Example 4 (Batch mode with effective lengths): ./bin/tile_example_fmha_fwd -mode=0 -b=2 -h=8 -s=2048 -s_k=2048 -d=128 -q_eff_lens=1024,1536 -kv_eff_lens=1024,1536 will run batch mode where all batches use 2048 as physical sequence length but have effective lengths of (1024, 1536) for Q and KV respectively.
support features
Currently we are still in rapid development stage, so more features/optimizations will be coming soon.
hdim
Currently we support 32/64/128/256 hdim for fp16/bf16, within which 64/128 is better optimized. hdim should be multiple of 8, while seqlen_s can be arbitrary. For hdim be arbitrary number, it can be support through padding kernel of qr pipeline (we didn't generate this in generate.py by default)
group/batch mode
Currently we support both batch mode and group mode (or varlen, in FA's term), by setting -mode = 0 or 1. In group mode different kind of attention mask is also supported(see below)
MQA/GQA
By setting -h(nhead for q) and -h_k(nhead for k/v) with different number, you can achieve MQA/GQA. Please pay attention that h % h_K == 0 when you set different numbers.
input/output permute, and b*s*3*h*d
If you look at the kernel argument inside fmha_fwd_kernel.hpp, we support providing arbitrary stride for seqlen(stride_q/k/v), nhead, batch of q/k/v matrix, hence it is very flexible to support b*h*s*d or b*s*h*d input/output permute. The -iperm=0/1, -operm=0/1 is a convenient way to achieve this through the executable. We didn't provide a command-line arg to test b*s*3*h*d layout which is by default used by torch/FA, but it's trivial to achieve this if one set the proper stride_q/k/v value as 3*h*d.
attention bias
Attention bias is supported with the layout of 1*1*s*s(similiar to input/output, different layout can be supported by changing the stride value for bias, or even extend to b*h*s*s) and bias value in float number.
alibi
alibi is supported
lse
For training kernels, "log sum exp" need to store out in forward and used in backward. We support this by setting -lse=1
vlayout
We support v matrix in both row-major(seqlen*hdim) and col-major(hdim*seqlen). Since the accumulate(reduce) dimension for V is along seqlen, for current AMD's mfma layout which expect each thread to have contiguous register holding pixels along reduce dimension, it's easier to support col-major V layout. However, the performance of col-major is not necessarily faster than row-major, there are many factors that may affect the overall performance. We still provide the -vlayout=r/c here to switch/test between different layouts.
attention mask
we support causal mask and sliding window attention(swa) mask in both batch and group mode, either from top-left or bottom-right.

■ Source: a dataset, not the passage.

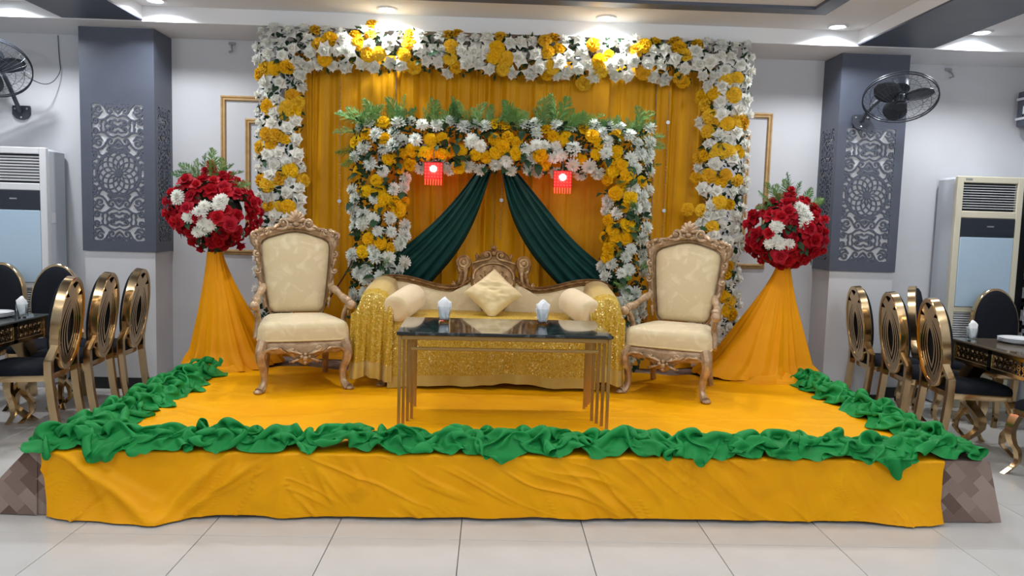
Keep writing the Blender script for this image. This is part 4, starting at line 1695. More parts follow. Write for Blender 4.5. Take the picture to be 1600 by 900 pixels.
def acanthus(mb, p, ang, L, W, y, lobes=3):
    """a small carved leaf in the xz plane"""
    d = (cos(ang), sin(ang)); n = (-sin(ang), cos(ang))
    nu = 3 * lobes + 2
    P = np.zeros((nu, 5, 3))
    for i in range(nu):
        t = i / (nu - 1)
        w = W * (sin(pi * (.1 + .88 * t)) ** .7) * (.75 + .25 * cos(2 * pi * lobes * t))
        for j in range(5):
            s = j / 2 - 1
            yy = y - .024 * (1 - abs(s)) * sin(pi * min(1, t + .15)) - .010 * t - (.006 if j % 2 else 0)
            P[i, j] = (p[0] + d[0] * L * t + n[0] * w * s, yy, p[1] + d[1] * L * t + n[1] * w * s)
    mb.grid(P)


def band(inner, outer, n, prof, closed=False):
    """moulded strip between two outlines in the xz plane; prof: (t across, y) pairs"""
    A = resample(inner, n); B = resample(outer, n)
    P = np.zeros((n, len(prof), 3))
    for k, (t, y) in enumerate(prof):
        q = A + (B - A) * t
        P[:, k] = np.stack([q[:, 0], np.full(n, y), q[:, 1]], 1)
    mb = MB(); mb.grid(P, closed_u=closed, closed_v=True)
    return mb


def mirror(h):
    """half outline from bottom right up to the top centre -> full outline, left bottom over the top to right bottom"""
    left = [(-x, z) for x, z in h]
    right = list(h)[::-1]
    if abs(h[-1][0]) < 1e-6:
        right = right[1:]
    return left + right


def cushion_from_outline(outline, y0, depth, back=.02, rings=7):
    """upholstered pad filling an outline in the xz plane, bulging towards -y"""
    O = np.asarray(outline, float)
    c = O.mean(0)
    n = len(O)
    P = np.zeros((rings + 2, n, 3))
    P[0] = np.stack([O[:, 0], np.full(n, y0 + back), O[:, 1]], 1)
    for k in range(rings + 1):
        t = k / rings
        s = cos(t * pi / 2) ** .45 if t < 1 else 0.0
        q = c + (O - c) * (1 - t) ** 1.0 if t < 1 else np.repeat(c[None], n, 0)
        q = c + (O - c) * (1 - t ** 1.6)
        P[k + 1] = np.stack([q[:, 0], np.full(n, y0 - depth * (1 - (1 - t) ** 2.6)), q[:, 1]], 1)
    mb = MB(); mb.grid(P, closed_v=True)
    return mb


def tilt(mb, ang, z0, y0=0.0):
    return mb.move(Matrix.Translation((0, y0, z0)) @ Matrix.Rotation(ang, 4, 'X') @ Matrix.Translation((0, 0, -z0)))


def cabriole(mb, x, y, z1, ox, oy, r0=.036, r1=.020, square=False):
    """curved leg: knee bulges outwards, ankle in, toe out"""
    pts = []; rad = []
    for i in range(13):
        t = i / 12
        z = z1 * (1 - t)
        k = .035 * sin(pi * min(1, t * 1.9)) * (1 if t < .53 else 0) - .012 * sin(pi * max(0, (t - .45) / .55)) + .045 * max(0, t - .82) / .18
        pts.append((x + ox * k, y + oy * k, max(z, .016)))
        rad.append(r0 + (r1 - r0) * min(1, t * 1.25) + (.012 * max(0, (t - .8) / .2)))
    mb.tube(pts, rad, 8)
    mb.ball((pts[-1][0] + ox * .012, pts[-1][1] + oy * .012, .017), (.032, .032, .017), 8, 6)
    # carved knee and toe
    mb.ball((x + ox * .045, y + oy * .045, z1 * .80), (.022, .022, .045), 7, 5)
    mb.ball((x + ox * .05, y + oy * .05, z1 * .66), (.014, .014, .022), 6, 4)


# ------------------------------------------------------------------ throne chairs
def make_throne(label):
    t = thing('throne_chair', label, 'chair', group='carved throne chairs')
    out_h = [(.175, .44), (.20, .50), (.215, .56), (.232, .64), (.262, .70), (.282, .755), (.272, .80), (.262, .835), (.285, .87), (.292, .915), (.290, .95), (.318, .985), (.322, 1.03), (.300, 1.062),
             (.262, 1.065), (.235, 1.085), (.20, 1.085), (.165, 1.095), (.145, 1.12), (.115, 1.135), (.085, 1.155), (.05, 1.165), (.0, 1.17)]
    in_h = [(.160, .47), (.196, .50), (.212, .60), (.226, .72), (.240, .86), (.246, .95), (.236, .99), (.20, 1.015), (.14, 1.035), (.07, 1.056), (0, 1.066)]
    outer = mirror(out_h); inner = mirror(in_h)
    TA, Z0, Y0 = radians(-9), .47, .24
    prof = [(0, -.012), (.10, -.040), (.22, -.030), (.45, -.046), (.75, -.040), (.95, -.022), (1, -.006), (1, .025), (0, .025)]
    fb = band(inner, outer, 150, prof)
    # carved border: scrolls and leaves
    for sg in (-1, 1):
        h = -sg
        spiral(fb, (sg * .292, 1.030), .030, 1.2, pi if sg > 0 else 0, -.045, .012, h)
        spiral(fb, (sg * .272, .775), .022, 1.1, 0 if sg < 0 else pi, -.045, .010, -h)
        spiral(fb, (sg * .275, .895), .024, 1.1, pi / 2, -.045, .010, h)
        spiral(fb, (sg * .215, 1.062), .022, 1.15, -pi / 2, -.045, .010, h)
        spiral(fb, (sg * .092, 1.122), .040, 1.25, -pi / 2, -.045, .014, h, tail=[(sg * .21, 1.085), (sg * .16, 1.085), (sg * .12, 1.082)])
        acanthus(fb, (sg * .235, .60), pi / 2 - sg * .25, .12, .020, -.045)
        acanthus(fb, (sg * .225, .50), pi / 2 - sg * .08, .10, .016, -.045)
        acanthus(fb, (sg * .262, .80), pi / 2 - sg * .25, .08, .018, -.046)
        acanthus(fb, (sg * .275, .93), pi / 2 - sg * .1, .085, .02, -.046)
        acanthus(fb, (sg * .30, 1.045), pi / 2 + sg * 1.1, .09, .022, -.046)
        acanthus(fb, (sg * .17, 1.07), pi / 2 + sg * .9, .08, .018, -.046)
    tilt(fb, TA, Z0, Y0).build('back_frame', M_carved, t, sharp=50)
    # crest shell
    sh = MB()
    for k in range(7):
        a = radians(90 + (k - 3) * 25)
        L = .085 - .006 * abs(k - 3)
        pts = [(0 + cos(a) * L * q, -.035 - .02 * sin(pi * q) - .012 * q, 1.135 + sin(a) * L * q) for q in (0, .3, .6, .85, 1)]
        sh.tube(pts, [.006, .012, .016, .016, .009], 6)
    sh.ball((0, -.055, 1.118), (.028, .018, .018), 8, 5)
    acanthus(sh, (0, 1.09), 0.15, .075, .016, -.045); acanthus(sh, (0, 1.09), pi - .15, .075, .016, -.045)
    tilt(sh, TA, Z0, Y0).build('crest_shell', M_carved, t, sharp=60)
    # back pad
    pad = resample(np.array(inner), 90)
    c = pad.mean(0)
    bc = cushion_from_outline(c + (pad - c) * .985, -.012, .055, .03)
    tilt(bc, TA, Z0, Y0).build('back_cushion', M_cream, t, sharp=180)
    # seat: trapezoid pad with piping
    def seat_outline(g=0.0, n=72):
        P = smooth_curve([(-.285 - g, -.12), (-.305 - g, -.27 - g), (-.28 - g, -.315 - g), (0, -.33 - g), (.28 + g, -.315 - g), (.305 + g, -.27 - g), (.285 + g, -.12), (.235 + g, .20), (.20, .235 + g), (-.20, .235 + g), (-.235 - g, .20), (-.285 - g, -.12)], n + 1, 2)
        return P[:-1]
    O = seat_outline(); cc = O.mean(0); n = len(O)
    layers = [(1.0, .345), (1.005, .355), (1.0, .385), (.99, .425), (.955, .455), (.88, .470), (.7, .480), (.4, .486), (.0, .488)]
    P = np.zeros((len(layers), n, 3))
    for k, (s, z) in enumerate(layers):
        q = cc + (O - cc) * s
        P[k] = np.stack([q[:, 0], q[:, 1], np.full(n, z)], 1)
    mb = MB(); mb.grid(P, closed_v=True)
    sc = mb.build('seat_cushion', M_cream, t, sharp=180)
    mb = MB(); mb.tube([(p[0], p[1], .352) for p in np.r_[O, O[:2]]], .007, 6, caps=False)
    mb.build('piping', M_creamsilk, sc)
    # apron under the seat, with the carved drop in front
    O2 = seat_outline(-.004)
    P = np.zeros((5, n, 3))
    for k in range(5):
        s = k / 4
        z = []
        for p in O2:
            front = max(0.0, min(1.0, (-.2 - p[1]) / .08))
            x = p[0]
            low = .275 - front * (.075 * math.exp(-(x / .11) ** 2) + .012 * cos(x * 30)) + (.0 if abs(x) < .2 else front * .0)
            z.append(.345 * (1 - s) + low * s)
        P[k] = np.stack([O2[:, 0] * (1 + .02 * sin(pi * s)), O2[:, 1] * (1 + .02 * sin(pi * s)), z], 1)
    ap = MB(); ap.grid(P, closed_v=True)
    for sg in (-1, 1):
        yf = -.336
        acanthus(ap, (sg * .02, .262), pi / 2 - sg * 1.25, .13, .022, yf)
        acanthus(ap, (sg * .03, .235), pi / 2 - sg * 1.9, .08, .016, yf)
        acanthus(ap, (sg * .24, .30), pi / 2 + sg * 1.5, .10, .016, yf + .012)
        spiral(ap, (sg * .085, .295), .018, 1.1, 0, yf, .009, sg)
        ap.tube([(sg * .275, -.318, .24), (sg * .255, -.325, .285), (sg * .215, -.332, .305), (sg * .16, -.336, .300), (sg * .12, -.338, .275)], [.010, .011, .010, .009, .006], 6)
    for (x, z, r) in ((0, .232, .022), (-.026, .245, .014), (.026, .245, .014), (0, .262, .014), (0, .205, .015)):
        ap.ball((x, -.345, z), (r, .016, r), 8, 5)
    ao = ap.build('apron', M_carved, t, sharp=50)
    solidify(ao, .012, -1)
    # legs
    for sg in (-1, 1):
        lg = MB(); cabriole(lg, sg * .265, -.285, .345, sg * .6, -.75, .038, .021)
        lg.build('leg', M_carved, t)
        lg = MB()
        lg.tube([(sg * .205, .20, .345), (sg * .208, .215, .22), (sg * .212, .245, .10), (sg * .218, .285, .012)], [.028, .026, .023, .022], 8)
        lg.build('leg', M_carved, t)
        # armrest with its scroll hand and post
        ar = MB()
        pts = smooth_curve([(sg * .232, .175, .675), (sg * .262, .06, .645), (sg * .295, -.05, .605), (sg * .305, -.15, .598), (sg * .312, -.215, .590)], 16)
        ar.tube(pts, [.020, .022, .026, .029, .027, .024, .022, .022, .024, .027, .030, .030, .028, .026, .025, .024], 8)
        ar.ball((sg * .318, -.235, .578), (.034, .040, .034), 10, 7)
        ar.ball((sg * .302, -.165, .608), (.030, .034, .022), 8, 6)
        ar.tube([(sg * .335, -.235, .578), (sg * .350, -.235, .578)], [.022, .012], 8)
        ar.tube(smooth_curve([(sg * .305, -.19, .575), (sg * .290, -.135, .52), (sg * .286, -.10, .46), (sg * .293, -.12, .40), (sg * .298, -.16, .345)], 14), [.022, .021, .020, .019, .019, .019, .020, .021, .022, .023, .024, .024, .024, .024], 8)
        acanthus(ar, (sg * .31, .50), pi / 2, .08, .014, -.155)
        ar.build('armrest', M_carved, t, sharp=60)
    return t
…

Underneath, we unify the mask expression into generic attention mask coordinate, providing an uniformed approach for each batch to locate the corresponding pixel need to be masked out.

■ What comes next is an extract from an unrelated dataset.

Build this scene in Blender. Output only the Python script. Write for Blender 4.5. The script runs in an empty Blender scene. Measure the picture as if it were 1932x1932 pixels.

Since FA/xformer style with window_size_left/right is more popular, we accept window_size as parameter and convert that internally to our generic coordinate(this coordinate can express more cases). Below shows some example of how to achieve different kind of mask through cmdline.
| mask case | cmdline | FA style | xformer style |
|---|---|---|---|
| no mask | -mask=0(default) |
||
| causal mask from top-left | -mask=1 or -mask=t |
-mask=t:-1,0 |
-mask=xt:-1 |
| causal mask from bottom-right | -mask=2 or -mask=b |
-mask=b:-1,0 |
-mask=xb:-1 |
| swa from top-left | -mask=t:3,5 |
-mask=xt:4 |
|
| swa from bottom-right | -mask=b:10,11 |
-mask=xb:16 |
Note FA use bottom-right by default to express swa case, here we require you explicitly specify top-left/bottom-right.
dropout
TBD
sequence padding and variable length support
We support sequence padding and variable-length processing in both batch and group modes fmha forward to handle real-world scenarios where sequences have different lengths.
Group Mode Padding: Use -s_qpad and -s_kpad to specify physical stride between batches, enabling padded layouts. Each batch can have different logical sequence lengths (-s, -s_k) but use larger physical strides for memory alignment.
Batch Mode Variable Length: Use -q_eff_lens and -kv_eff_lens to specify effective sequence lengths per batch. All batches share the same physical sequence length, but the kernel processes only the effective portions. This enables efficient variable-length attention without memory waste.
Both approaches optimize memory access patterns while supporting flexible sequence length requirements commonly found in transformer inference scenarios.
FP8 experimental support
As described in this blog, we have an experimental support for fp8 fmha kernels, you can evaluate the performance by setting the arg -prec=fp8 to the tile_example_fmha_fwd, on a gfx942 machine and ROCm 6.0+.
Currently we only support -vlayout=r( seqlen*hdim for V matrix) for fp8 and fp8bf16 now. Full feature support will come later.